I don’t believe anyone in Doña Ana County, or anywhere in New Mexico, is blind to the issues of poverty. It’s all around us.

But many well-intentioned ideas have been brought forth in the interest of addressing poverty. In the 1950s and ‘60s, the government introduced inner-city, high-rise projects to create affordable housing. A noble concept, but putting thousands of severely financially and socially stressed people in such close quarters proved to be wildly counter-productive.

I believe addressing the worker end of pay inequity requires a holistic, systemic societal approach, engaging businesses, municipalities and the community at large. Minimum wage increases address poverty barely at all.
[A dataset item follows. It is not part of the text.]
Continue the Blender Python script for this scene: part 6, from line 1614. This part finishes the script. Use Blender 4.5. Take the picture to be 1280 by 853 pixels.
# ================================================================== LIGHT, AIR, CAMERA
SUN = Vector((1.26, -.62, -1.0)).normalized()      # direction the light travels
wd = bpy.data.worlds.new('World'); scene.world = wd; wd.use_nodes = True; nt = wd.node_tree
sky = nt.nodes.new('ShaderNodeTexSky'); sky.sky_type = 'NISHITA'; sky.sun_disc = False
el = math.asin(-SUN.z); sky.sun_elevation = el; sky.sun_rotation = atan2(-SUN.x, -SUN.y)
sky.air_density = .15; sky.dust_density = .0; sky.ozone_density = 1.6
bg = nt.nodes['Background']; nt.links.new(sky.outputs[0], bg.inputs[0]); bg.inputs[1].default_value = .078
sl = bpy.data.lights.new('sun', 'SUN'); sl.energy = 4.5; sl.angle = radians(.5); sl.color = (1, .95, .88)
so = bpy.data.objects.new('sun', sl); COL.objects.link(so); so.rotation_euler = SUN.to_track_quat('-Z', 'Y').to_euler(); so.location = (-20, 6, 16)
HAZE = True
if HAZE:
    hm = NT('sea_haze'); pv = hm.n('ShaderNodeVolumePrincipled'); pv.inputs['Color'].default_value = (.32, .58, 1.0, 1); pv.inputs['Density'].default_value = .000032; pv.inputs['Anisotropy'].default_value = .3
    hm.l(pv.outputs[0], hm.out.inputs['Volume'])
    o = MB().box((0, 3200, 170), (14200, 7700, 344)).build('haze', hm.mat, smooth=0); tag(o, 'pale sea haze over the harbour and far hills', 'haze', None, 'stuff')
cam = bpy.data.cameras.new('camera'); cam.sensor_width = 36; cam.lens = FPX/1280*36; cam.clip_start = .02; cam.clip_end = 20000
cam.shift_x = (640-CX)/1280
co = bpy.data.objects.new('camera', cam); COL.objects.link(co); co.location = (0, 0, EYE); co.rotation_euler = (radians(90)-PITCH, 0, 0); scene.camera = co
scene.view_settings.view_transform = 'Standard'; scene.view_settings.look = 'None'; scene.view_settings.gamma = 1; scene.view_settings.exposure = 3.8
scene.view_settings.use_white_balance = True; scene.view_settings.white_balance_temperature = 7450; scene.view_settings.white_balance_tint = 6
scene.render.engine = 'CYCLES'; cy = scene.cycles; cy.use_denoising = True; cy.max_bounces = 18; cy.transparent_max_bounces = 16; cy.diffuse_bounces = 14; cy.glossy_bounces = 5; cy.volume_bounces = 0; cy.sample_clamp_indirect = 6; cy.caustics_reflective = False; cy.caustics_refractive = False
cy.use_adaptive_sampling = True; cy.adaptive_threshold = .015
The wage gap is already addressed by federal tax breaks for low earners, but that could be expanded. To demonstrate the depth of their belief in paying people more, municipalities should put some skin in the game.

I’m just brainstorming here, but maybe municipalities create an additional tax relief for low earners, and a tax relief for businesses who pay higher wages. Maybe municipalities could create a sort of bonus, in the form of cash or scholarships, to workers who start a job and remain for six months. Albuquerque allows for a $1/hour lower minimum wage to businesses who provide certain benefits, including childcare.

Bernie Digman, who owns Milagro Coffee y Espresso, is one of those local, small business owners affected by minimum wage increases.

“If the city (or other government entity) thinks small businesses have the resources to support an increase in minimum wage to support someone else’s social agenda, it seems reasonable and logical for the (entity) itself do the same” Digman said. “The city (or state) does not know what resources small businesses have, but they’re imposing on someone else a theoretical solution. If they believe, without knowledge, that small business can do it, then certainly they believe they can do it, and make the entire population share.”

I told Digman I was grateful to State Sen. Clemente Sanchez of Grants, who led a compromise to decelerate the state’s minimum wage increase, and added a training wage amendment, meaning high-school age workers can be paid less, at $8.50, as opposed to $12. A higher minimum wage is typically less important to a 17-year-old student than to a 33-year-old single mother.

“That would be helpful in a financial sense,” Digman said. “But they’re using the (minimum wage) argument to address income inequality, and that’s a social issue. It’s mixing up financial solutions to a social problem and it just doesn’t work.

“I don’t know any small biz person that would not support the idea of folks making a livable wage. There’s no nobody who contests that. It’s the mechanism that doesn’t make sense.”